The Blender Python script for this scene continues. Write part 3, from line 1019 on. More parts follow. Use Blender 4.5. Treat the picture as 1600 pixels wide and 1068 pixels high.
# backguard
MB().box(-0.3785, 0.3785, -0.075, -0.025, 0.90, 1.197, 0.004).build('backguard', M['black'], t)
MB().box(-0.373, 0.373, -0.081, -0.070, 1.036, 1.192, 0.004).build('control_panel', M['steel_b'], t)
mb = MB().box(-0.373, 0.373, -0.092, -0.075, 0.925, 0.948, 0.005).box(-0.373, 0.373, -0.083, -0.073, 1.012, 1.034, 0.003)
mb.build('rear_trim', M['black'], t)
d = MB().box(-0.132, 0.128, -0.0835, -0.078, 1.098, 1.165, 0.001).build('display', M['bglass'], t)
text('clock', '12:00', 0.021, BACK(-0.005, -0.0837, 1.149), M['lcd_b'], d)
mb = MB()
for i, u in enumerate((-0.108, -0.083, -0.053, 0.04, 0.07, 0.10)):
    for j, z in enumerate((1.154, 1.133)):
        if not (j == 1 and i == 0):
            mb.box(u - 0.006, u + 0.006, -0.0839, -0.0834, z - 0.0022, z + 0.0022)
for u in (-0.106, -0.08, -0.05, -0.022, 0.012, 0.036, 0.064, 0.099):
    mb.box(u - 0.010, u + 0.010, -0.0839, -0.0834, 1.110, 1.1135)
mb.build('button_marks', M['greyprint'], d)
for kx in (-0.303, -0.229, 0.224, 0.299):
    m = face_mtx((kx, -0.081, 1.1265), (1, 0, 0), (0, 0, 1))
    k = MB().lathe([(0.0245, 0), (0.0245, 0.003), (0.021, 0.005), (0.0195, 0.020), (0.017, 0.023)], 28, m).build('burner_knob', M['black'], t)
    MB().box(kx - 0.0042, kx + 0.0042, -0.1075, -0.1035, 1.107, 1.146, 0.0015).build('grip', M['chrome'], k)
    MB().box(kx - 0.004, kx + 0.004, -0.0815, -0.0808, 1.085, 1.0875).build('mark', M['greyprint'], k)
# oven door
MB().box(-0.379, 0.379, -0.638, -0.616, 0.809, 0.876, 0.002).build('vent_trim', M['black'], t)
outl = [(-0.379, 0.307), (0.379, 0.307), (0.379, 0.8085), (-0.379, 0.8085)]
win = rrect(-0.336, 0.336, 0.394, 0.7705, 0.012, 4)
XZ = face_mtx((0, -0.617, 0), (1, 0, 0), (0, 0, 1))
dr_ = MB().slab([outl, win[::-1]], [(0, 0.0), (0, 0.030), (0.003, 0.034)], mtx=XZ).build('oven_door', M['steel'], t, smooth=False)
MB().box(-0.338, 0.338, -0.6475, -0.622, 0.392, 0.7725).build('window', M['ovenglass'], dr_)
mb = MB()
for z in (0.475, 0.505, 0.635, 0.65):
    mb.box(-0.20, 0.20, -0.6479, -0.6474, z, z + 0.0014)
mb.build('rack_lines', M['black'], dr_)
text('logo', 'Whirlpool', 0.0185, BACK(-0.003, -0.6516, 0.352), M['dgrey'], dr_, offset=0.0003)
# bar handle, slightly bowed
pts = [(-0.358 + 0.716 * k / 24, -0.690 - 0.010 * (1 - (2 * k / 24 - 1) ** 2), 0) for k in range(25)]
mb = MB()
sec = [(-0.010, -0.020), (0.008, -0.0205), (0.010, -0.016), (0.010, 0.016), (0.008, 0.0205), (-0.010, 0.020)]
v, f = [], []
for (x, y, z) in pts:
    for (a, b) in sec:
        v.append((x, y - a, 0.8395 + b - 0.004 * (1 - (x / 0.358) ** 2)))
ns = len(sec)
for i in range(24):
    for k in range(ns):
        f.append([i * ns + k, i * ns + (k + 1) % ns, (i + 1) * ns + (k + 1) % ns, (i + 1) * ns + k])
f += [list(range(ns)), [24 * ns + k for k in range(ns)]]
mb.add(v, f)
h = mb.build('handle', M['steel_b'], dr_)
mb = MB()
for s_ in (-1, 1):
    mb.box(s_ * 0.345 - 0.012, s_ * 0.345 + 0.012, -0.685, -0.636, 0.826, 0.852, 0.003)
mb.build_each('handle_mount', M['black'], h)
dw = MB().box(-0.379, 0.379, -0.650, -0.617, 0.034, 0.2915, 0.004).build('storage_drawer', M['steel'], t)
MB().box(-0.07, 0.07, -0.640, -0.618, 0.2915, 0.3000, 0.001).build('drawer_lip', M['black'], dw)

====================

— Short exercise —
Take the data above and return it exactly.

— Solution —
The Blender Python script for this scene continues. Write part 3, from line 1019 on. More parts follow. Use Blender 4.5. Treat the picture as 1600 pixels wide and 1068 pixels high.
# backguard
MB().box(-0.3785, 0.3785, -0.075, -0.025, 0.90, 1.197, 0.004).build('backguard', M['black'], t)
MB().box(-0.373, 0.373, -0.081, -0.070, 1.036, 1.192, 0.004).build('control_panel', M['steel_b'], t)
mb = MB().box(-0.373, 0.373, -0.092, -0.075, 0.925, 0.948, 0.005).box(-0.373, 0.373, -0.083, -0.073, 1.012, 1.034, 0.003)
mb.build('rear_trim', M['black'], t)
d = MB().box(-0.132, 0.128, -0.0835, -0.078, 1.098, 1.165, 0.001).build('display', M['bglass'], t)
text('clock', '12:00', 0.021, BACK(-0.005, -0.0837, 1.149), M['lcd_b'], d)
mb = MB()
for i, u in enumerate((-0.108, -0.083, -0.053, 0.04, 0.07, 0.10)):
    for j, z in enumerate((1.154, 1.133)):
        if not (j == 1 and i == 0):
            mb.box(u - 0.006, u + 0.006, -0.0839, -0.0834, z - 0.0022, z + 0.0022)
for u in (-0.106, -0.08, -0.05, -0.022, 0.012, 0.036, 0.064, 0.099):
    mb.box(u - 0.010, u + 0.010, -0.0839, -0.0834, 1.110, 1.1135)
mb.build('button_marks', M['greyprint'], d)
for kx in (-0.303, -0.229, 0.224, 0.299):
    m = face_mtx((kx, -0.081, 1.1265), (1, 0, 0), (0, 0, 1))
    k = MB().lathe([(0.0245, 0), (0.0245, 0.003), (0.021, 0.005), (0.0195, 0.020), (0.017, 0.023)], 28, m).build('burner_knob', M['black'], t)
    MB().box(kx - 0.0042, kx + 0.0042, -0.1075, -0.1035, 1.107, 1.146, 0.0015).build('grip', M['chrome'], k)
    MB().box(kx - 0.004, kx + 0.004, -0.0815, -0.0808, 1.085, 1.0875).build('mark', M['greyprint'], k)
# oven door
MB().box(-0.379, 0.379, -0.638, -0.616, 0.809, 0.876, 0.002).build('vent_trim', M['black'], t)
outl = [(-0.379, 0.307), (0.379, 0.307), (0.379, 0.8085), (-0.379, 0.8085)]
win = rrect(-0.336, 0.336, 0.394, 0.7705, 0.012, 4)
XZ = face_mtx((0, -0.617, 0), (1, 0, 0), (0, 0, 1))
dr_ = MB().slab([outl, win[::-1]], [(0, 0.0), (0, 0.030), (0.003, 0.034)], mtx=XZ).build('oven_door', M['steel'], t, smooth=False)
MB().box(-0.338, 0.338, -0.6475, -0.622, 0.392, 0.7725).build('window', M['ovenglass'], dr_)
mb = MB()
for z in (0.475, 0.505, 0.635, 0.65):
    mb.box(-0.20, 0.20, -0.6479, -0.6474, z, z + 0.0014)
mb.build('rack_lines', M['black'], dr_)
text('logo', 'Whirlpool', 0.0185, BACK(-0.003, -0.6516, 0.352), M['dgrey'], dr_, offset=0.0003)
# bar handle, slightly bowed
pts = [(-0.358 + 0.716 * k / 24, -0.690 - 0.010 * (1 - (2 * k / 24 - 1) ** 2), 0) for k in range(25)]
mb = MB()
sec = [(-0.010, -0.020), (0.008, -0.0205), (0.010, -0.016), (0.010, 0.016), (0.008, 0.0205), (-0.010, 0.020)]
v, f = [], []
for (x, y, z) in pts:
    for (a, b) in sec:
        v.append((x, y - a, 0.8395 + b - 0.004 * (1 - (x / 0.358) ** 2)))
ns = len(sec)
for i in range(24):
    for k in range(ns):
        f.append([i * ns + k, i * ns + (k + 1) % ns, (i + 1) * ns + (k + 1) % ns, (i + 1) * ns + k])
f += [list(range(ns)), [24 * ns + k for k in range(ns)]]
mb.add(v, f)
h = mb.build('handle', M['steel_b'], dr_)
mb = MB()
for s_ in (-1, 1):
    mb.box(s_ * 0.345 - 0.012, s_ * 0.345 + 0.012, -0.685, -0.636, 0.826, 0.852, 0.003)
mb.build_each('handle_mount', M['black'], h)
dw = MB().box(-0.379, 0.379, -0.650, -0.617, 0.034, 0.2915, 0.004).build('storage_drawer', M['steel'], t)
MB().box(-0.07, 0.07, -0.640, -0.618, 0.2915, 0.3000, 0.001).build('drawer_lip', M['black'], dw)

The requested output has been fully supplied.